CC5821

10th August 2022

Rest arrangements

Initial Report

I flew recently on a new aircraft type and I had significant concerns regarding the crew rest arrangements on this type and its impact on crew and passenger communication. The aircraft do not operate long range routes with extended FDPs, however are often found operating with a planned FDP of up to 12 hours

The main concern I have is that when crew are on rest, there is no access to any interphones at Doors 2 or 4, which is where most of the crew will be found on duty. There is one handset accessible at D1 and one handset each at D3L/R, in the middle of the cabin where no crew are stationed inflight. This is a serious inhibitor to communication between crew in each cabin: I don’t feel I need to list the reasons why this impacts negatively on safety.

The Cabin Attendant Panels are located at 2L and 4L, which means no access to lighting controls, call bell indications, dimmable windows etc. IFE and PED power control panels are at 2R and 4R, so they also are not accessible during these times, which means we cannot switch off a customer’s PED power if they are asleep with a device plugged in, nor perform IFE resets without waking crew on rest (granted this is a customer service issue but can impact on crew rest and managing fatigue if the crew member resting is continually disturbed).

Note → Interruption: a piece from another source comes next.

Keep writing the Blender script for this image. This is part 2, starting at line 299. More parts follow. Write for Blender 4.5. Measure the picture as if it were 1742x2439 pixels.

Further disturbance is inevitable to the crew member resting at D1R, as this is situated in the working section of the galley, in front of the sink and beverage makers which non-resting crew should reasonably need to access between services.

Another issue is the lack of seating for crew on duty during breaks. With up to 3 hours standing in a galley following the main service before or after a break begins, there is a temptation to sit on canisters which is something my airline does not allow: the fact remains that is not unreasonable to expect to be allowed to sit down at some point in the 5.5-6 hours between take off and your rest break.

This becomes heightened during moderate/severe turbulence, which we experienced during the flight. The captain informed the crew member on duty alone at in the FWD galley to expect severe turbulence, but they could not call the crew in the mid or aft galleys to inform them.

That crew member was able to sit in the inboard rear facing seat at 1L which is not curtained off, however the rest of the crew on duty had nowhere to sit and had to hold on to the galley structure to steady themselves. At 2L and 2R, although there are two seats at each door, only one can be used when the other is occupied during rest as there is a leg rest that stops the 2nd seat from being deployed.

CAA Comment

There are no Cabin Crew inflight rest facilities on this type so FDP cannot be extended as cabin crew will be the limiting factor. This type can only be used for non- augmented crew. The flight would be able to be operated using the maximum daily FDP table under ORO.FTL.205 (b). Regarding accommodation for crew nutrition breaks, the operator is only required to comply with UK Retained Regulation ORO.FTL. 240 (a) & (b), AMC1 ORO.FTL.240 which states that during the FDP, there shall be the opportunity for a meal and drink to avoid any detriment to a crew members performance especially when the FDP exceeds 6 hours.

The operator is required to specify how a crew member’s nutrition during an FDP is ensured and to specify the minimum duration of the meal opportunity, but there is no requirement in the regulations for accommodation, comfy seats for these breaks (they are fitted on this type). These seats are an ‘extra’ and they are not used to increase FDP.

CHIRP Comment

As previously mentioned, inflight rest is not a requirement to operate this sector, the minimum break required during this duty is a nutritional / meal opportunity break. If the service and timings allow, some operators permit crew on these longer sectors to take a longer rest period, some do not.

It is important that crew have their refreshment breaks, however during a break or rest, safety must remain the priority. Access to interphones, cabin attendant panels etc can still be gained and used discreetly as to minimise the impact on the crew member.

When informed by the captain that severe turbulence was expected, the forward crew member should have called their colleagues to advise them of the expected turbulence (or communicated in line with operators procedures).

During turbulence, as with other aircraft types, crew can occupy any spare passenger seats and any vacant crew seat if necessary to ensure their immediate safety.